» **SHORT PROBLEM**: Reproduce the span that opens at the line containing "The Blender Python" and closes at the line containing "return _cm[key]", both lines included, without alteration and without any other line.

___ TASK INPUT ___

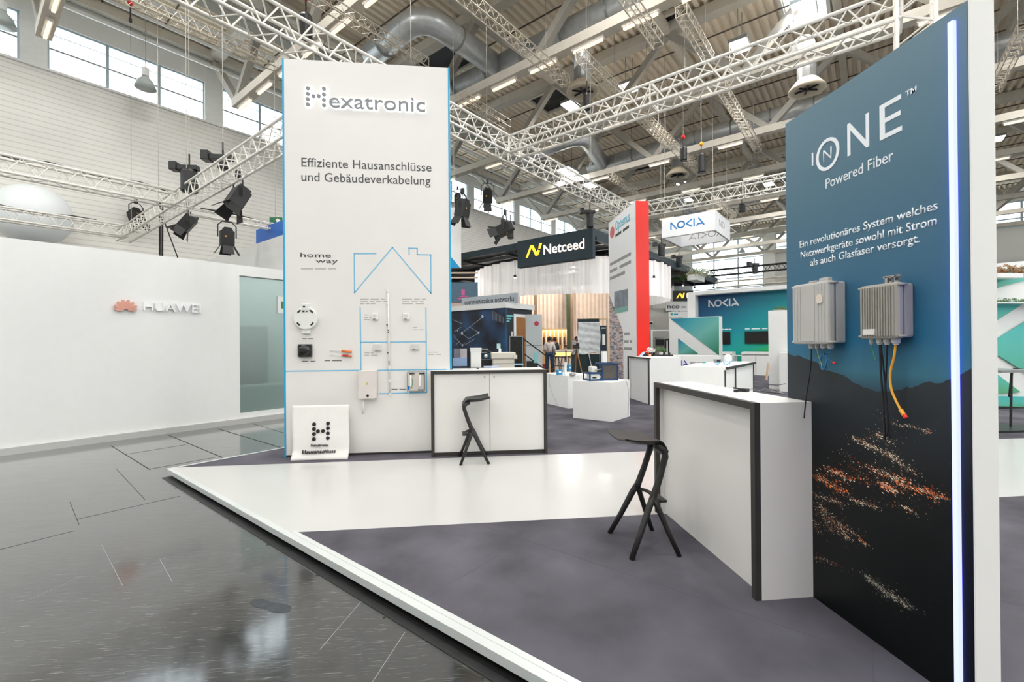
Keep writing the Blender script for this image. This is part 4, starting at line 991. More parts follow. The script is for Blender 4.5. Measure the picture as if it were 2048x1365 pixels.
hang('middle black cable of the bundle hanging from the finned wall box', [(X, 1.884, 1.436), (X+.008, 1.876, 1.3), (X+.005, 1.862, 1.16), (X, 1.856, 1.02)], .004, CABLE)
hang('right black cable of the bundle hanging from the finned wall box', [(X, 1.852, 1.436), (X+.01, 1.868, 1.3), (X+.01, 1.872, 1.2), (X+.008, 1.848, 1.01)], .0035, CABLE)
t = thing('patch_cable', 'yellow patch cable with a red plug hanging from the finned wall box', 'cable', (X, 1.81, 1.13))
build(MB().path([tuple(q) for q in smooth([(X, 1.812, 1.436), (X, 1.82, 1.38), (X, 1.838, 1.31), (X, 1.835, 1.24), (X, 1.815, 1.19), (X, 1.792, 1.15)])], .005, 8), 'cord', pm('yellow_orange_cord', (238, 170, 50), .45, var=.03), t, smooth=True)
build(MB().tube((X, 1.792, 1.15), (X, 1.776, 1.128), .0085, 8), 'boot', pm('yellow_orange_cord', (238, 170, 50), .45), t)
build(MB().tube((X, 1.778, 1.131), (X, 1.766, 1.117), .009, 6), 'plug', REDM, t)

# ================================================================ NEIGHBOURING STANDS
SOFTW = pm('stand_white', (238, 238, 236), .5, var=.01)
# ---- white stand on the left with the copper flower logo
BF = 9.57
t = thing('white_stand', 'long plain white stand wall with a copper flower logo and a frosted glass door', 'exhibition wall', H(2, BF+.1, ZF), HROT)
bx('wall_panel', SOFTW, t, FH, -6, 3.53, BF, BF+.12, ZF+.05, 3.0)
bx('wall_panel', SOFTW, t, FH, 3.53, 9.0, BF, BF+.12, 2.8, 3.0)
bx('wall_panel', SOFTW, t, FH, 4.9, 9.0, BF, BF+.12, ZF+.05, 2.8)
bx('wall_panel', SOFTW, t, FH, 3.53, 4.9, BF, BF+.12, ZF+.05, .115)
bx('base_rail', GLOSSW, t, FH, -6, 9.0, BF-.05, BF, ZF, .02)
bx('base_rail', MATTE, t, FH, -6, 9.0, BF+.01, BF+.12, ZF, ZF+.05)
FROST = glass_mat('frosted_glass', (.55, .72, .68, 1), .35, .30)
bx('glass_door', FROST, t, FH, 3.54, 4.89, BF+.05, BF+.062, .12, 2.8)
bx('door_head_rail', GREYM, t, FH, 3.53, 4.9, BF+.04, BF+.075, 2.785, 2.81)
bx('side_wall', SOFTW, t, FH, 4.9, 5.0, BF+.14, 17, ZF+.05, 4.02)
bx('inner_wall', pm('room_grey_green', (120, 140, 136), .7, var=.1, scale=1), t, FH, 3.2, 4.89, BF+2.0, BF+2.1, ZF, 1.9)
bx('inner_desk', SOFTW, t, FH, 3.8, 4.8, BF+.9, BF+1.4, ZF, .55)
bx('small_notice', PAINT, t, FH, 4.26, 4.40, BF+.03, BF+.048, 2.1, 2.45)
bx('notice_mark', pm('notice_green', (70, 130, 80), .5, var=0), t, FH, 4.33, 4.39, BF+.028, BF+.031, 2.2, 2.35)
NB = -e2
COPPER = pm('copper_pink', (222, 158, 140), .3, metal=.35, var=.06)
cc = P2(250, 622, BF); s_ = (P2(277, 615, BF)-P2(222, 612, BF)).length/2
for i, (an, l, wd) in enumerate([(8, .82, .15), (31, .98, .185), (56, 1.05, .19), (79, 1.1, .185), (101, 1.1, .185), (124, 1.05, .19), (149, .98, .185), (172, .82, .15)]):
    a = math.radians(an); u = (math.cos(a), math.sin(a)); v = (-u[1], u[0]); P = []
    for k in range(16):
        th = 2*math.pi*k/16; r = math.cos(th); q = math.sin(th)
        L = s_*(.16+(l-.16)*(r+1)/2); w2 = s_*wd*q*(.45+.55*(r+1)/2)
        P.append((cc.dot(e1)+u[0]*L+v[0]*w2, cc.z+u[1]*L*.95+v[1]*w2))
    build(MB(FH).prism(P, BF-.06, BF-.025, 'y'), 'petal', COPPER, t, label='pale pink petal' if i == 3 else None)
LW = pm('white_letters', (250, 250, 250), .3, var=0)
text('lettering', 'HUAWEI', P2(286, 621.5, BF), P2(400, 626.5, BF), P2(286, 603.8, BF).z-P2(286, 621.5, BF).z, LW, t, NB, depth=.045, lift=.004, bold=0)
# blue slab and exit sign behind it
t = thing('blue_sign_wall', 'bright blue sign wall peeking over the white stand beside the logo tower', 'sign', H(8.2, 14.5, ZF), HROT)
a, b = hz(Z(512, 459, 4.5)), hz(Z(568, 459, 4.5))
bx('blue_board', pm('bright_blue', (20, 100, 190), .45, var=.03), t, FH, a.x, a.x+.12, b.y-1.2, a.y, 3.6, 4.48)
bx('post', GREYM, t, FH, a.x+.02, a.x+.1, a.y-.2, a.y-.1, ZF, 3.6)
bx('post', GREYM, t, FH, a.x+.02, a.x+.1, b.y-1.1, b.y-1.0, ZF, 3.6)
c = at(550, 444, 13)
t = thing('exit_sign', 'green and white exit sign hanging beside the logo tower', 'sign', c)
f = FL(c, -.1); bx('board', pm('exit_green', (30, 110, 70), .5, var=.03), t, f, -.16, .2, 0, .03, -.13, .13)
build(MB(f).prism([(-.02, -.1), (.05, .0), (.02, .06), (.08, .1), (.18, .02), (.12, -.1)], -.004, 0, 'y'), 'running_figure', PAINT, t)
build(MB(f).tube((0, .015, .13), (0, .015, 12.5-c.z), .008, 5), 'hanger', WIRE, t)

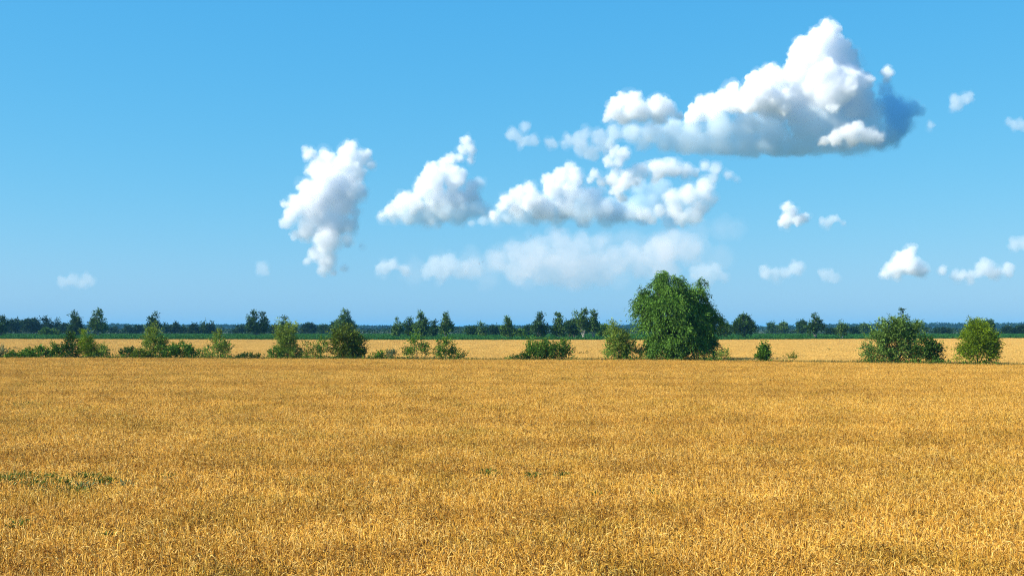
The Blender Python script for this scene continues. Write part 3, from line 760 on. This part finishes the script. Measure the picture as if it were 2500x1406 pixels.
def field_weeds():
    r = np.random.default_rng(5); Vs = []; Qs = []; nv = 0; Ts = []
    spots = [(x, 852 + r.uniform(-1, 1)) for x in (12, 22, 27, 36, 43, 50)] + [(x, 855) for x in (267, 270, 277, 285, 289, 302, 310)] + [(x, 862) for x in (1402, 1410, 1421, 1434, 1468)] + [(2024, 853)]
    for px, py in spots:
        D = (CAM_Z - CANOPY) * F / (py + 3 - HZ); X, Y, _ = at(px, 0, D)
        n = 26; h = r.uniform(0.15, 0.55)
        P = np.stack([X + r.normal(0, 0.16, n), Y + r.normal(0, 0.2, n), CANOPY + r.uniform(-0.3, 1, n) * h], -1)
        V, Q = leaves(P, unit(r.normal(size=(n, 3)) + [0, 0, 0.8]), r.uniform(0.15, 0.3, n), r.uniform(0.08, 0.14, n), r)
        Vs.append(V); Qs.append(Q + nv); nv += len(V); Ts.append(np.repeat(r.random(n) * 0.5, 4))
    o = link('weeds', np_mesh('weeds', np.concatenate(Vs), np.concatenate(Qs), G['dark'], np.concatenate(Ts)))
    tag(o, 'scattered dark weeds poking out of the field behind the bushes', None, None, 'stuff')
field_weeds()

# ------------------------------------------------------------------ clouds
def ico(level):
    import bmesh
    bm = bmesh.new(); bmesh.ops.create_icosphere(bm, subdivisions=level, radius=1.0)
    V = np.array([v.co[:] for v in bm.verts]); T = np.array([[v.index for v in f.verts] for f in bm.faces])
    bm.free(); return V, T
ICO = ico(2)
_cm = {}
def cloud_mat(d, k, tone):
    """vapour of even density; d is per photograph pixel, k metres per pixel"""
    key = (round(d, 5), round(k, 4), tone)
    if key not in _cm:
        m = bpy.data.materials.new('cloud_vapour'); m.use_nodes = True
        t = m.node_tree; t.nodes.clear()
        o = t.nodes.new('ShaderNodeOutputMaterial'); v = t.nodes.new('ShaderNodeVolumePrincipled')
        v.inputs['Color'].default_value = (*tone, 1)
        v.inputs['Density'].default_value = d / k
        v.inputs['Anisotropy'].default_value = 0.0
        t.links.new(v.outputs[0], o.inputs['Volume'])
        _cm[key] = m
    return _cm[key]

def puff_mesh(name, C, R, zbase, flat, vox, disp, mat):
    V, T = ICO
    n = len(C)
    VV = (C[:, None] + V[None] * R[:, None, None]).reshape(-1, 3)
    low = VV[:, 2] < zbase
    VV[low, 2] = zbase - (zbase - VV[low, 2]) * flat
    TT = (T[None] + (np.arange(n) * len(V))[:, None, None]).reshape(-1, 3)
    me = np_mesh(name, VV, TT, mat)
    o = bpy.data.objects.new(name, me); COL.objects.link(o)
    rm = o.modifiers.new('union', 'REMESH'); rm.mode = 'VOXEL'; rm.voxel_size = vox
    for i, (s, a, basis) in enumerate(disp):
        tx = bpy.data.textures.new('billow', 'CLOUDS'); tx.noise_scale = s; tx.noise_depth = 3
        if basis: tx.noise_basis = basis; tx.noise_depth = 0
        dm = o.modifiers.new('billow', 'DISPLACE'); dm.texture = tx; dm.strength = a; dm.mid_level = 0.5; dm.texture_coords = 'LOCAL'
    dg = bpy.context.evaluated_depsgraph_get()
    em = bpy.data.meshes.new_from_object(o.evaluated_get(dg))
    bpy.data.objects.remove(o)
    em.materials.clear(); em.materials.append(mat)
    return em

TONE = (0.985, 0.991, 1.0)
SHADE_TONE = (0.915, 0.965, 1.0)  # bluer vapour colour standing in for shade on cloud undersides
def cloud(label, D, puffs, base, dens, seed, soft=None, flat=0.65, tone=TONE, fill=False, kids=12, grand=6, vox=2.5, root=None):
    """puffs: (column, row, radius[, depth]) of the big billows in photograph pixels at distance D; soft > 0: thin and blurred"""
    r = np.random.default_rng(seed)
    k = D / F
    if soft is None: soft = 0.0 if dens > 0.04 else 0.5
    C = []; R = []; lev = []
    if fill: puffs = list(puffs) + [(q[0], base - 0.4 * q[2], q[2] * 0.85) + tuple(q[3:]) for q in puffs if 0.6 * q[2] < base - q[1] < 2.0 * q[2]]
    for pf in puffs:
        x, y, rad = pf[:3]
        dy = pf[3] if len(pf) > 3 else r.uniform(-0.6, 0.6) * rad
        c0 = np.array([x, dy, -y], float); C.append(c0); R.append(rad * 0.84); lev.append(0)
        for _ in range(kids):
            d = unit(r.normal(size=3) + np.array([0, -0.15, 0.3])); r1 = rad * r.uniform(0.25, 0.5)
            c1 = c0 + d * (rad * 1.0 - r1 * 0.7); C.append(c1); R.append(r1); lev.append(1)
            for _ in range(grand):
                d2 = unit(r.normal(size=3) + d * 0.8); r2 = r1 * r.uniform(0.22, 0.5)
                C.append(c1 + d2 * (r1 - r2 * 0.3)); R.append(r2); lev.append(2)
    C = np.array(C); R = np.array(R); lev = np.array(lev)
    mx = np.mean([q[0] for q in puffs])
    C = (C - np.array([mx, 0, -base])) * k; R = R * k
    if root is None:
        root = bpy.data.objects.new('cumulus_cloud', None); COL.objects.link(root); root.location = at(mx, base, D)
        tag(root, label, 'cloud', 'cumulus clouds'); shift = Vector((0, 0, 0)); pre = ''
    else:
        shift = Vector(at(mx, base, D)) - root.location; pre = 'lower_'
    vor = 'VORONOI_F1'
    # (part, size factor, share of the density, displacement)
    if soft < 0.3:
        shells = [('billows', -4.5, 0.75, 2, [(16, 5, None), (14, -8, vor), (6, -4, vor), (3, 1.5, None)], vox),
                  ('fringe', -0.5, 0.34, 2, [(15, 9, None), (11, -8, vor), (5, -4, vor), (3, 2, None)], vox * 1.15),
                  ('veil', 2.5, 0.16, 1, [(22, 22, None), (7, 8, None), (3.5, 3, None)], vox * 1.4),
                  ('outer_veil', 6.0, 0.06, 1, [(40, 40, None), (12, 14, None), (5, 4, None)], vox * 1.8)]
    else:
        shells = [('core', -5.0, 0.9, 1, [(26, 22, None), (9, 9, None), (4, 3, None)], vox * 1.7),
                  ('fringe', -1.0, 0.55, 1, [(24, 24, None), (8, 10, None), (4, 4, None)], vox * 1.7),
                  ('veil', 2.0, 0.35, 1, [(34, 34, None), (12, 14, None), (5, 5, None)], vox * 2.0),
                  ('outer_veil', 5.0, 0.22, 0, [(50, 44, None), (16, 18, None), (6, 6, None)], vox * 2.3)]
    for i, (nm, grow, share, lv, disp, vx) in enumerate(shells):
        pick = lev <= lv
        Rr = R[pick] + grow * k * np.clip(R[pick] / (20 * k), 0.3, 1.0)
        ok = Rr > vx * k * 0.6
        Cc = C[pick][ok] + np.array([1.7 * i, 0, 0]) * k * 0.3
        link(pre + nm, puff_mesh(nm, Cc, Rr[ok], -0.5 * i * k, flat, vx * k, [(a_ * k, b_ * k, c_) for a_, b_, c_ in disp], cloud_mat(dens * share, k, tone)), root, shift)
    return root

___

» **EXPECTED ANSWER**:
The Blender Python script for this scene continues. Write part 3, from line 760 on. This part finishes the script. Measure the picture as if it were 2500x1406 pixels.
def field_weeds():
    r = np.random.default_rng(5); Vs = []; Qs = []; nv = 0; Ts = []
    spots = [(x, 852 + r.uniform(-1, 1)) for x in (12, 22, 27, 36, 43, 50)] + [(x, 855) for x in (267, 270, 277, 285, 289, 302, 310)] + [(x, 862) for x in (1402, 1410, 1421, 1434, 1468)] + [(2024, 853)]
    for px, py in spots:
        D = (CAM_Z - CANOPY) * F / (py + 3 - HZ); X, Y, _ = at(px, 0, D)
        n = 26; h = r.uniform(0.15, 0.55)
        P = np.stack([X + r.normal(0, 0.16, n), Y + r.normal(0, 0.2, n), CANOPY + r.uniform(-0.3, 1, n) * h], -1)
        V, Q = leaves(P, unit(r.normal(size=(n, 3)) + [0, 0, 0.8]), r.uniform(0.15, 0.3, n), r.uniform(0.08, 0.14, n), r)
        Vs.append(V); Qs.append(Q + nv); nv += len(V); Ts.append(np.repeat(r.random(n) * 0.5, 4))
    o = link('weeds', np_mesh('weeds', np.concatenate(Vs), np.concatenate(Qs), G['dark'], np.concatenate(Ts)))
    tag(o, 'scattered dark weeds poking out of the field behind the bushes', None, None, 'stuff')
field_weeds()

# ------------------------------------------------------------------ clouds
def ico(level):
    import bmesh
    bm = bmesh.new(); bmesh.ops.create_icosphere(bm, subdivisions=level, radius=1.0)
    V = np.array([v.co[:] for v in bm.verts]); T = np.array([[v.index for v in f.verts] for f in bm.faces])
    bm.free(); return V, T
ICO = ico(2)
_cm = {}
def cloud_mat(d, k, tone):
    """vapour of even density; d is per photograph pixel, k metres per pixel"""
    key = (round(d, 5), round(k, 4), tone)
    if key not in _cm:
        m = bpy.data.materials.new('cloud_vapour'); m.use_nodes = True
        t = m.node_tree; t.nodes.clear()
        o = t.nodes.new('ShaderNodeOutputMaterial'); v = t.nodes.new('ShaderNodeVolumePrincipled')
        v.inputs['Color'].default_value = (*tone, 1)
        v.inputs['Density'].default_value = d / k
        v.inputs['Anisotropy'].default_value = 0.0
        t.links.new(v.outputs[0], o.inputs['Volume'])
        _cm[key] = m
    return _cm[key]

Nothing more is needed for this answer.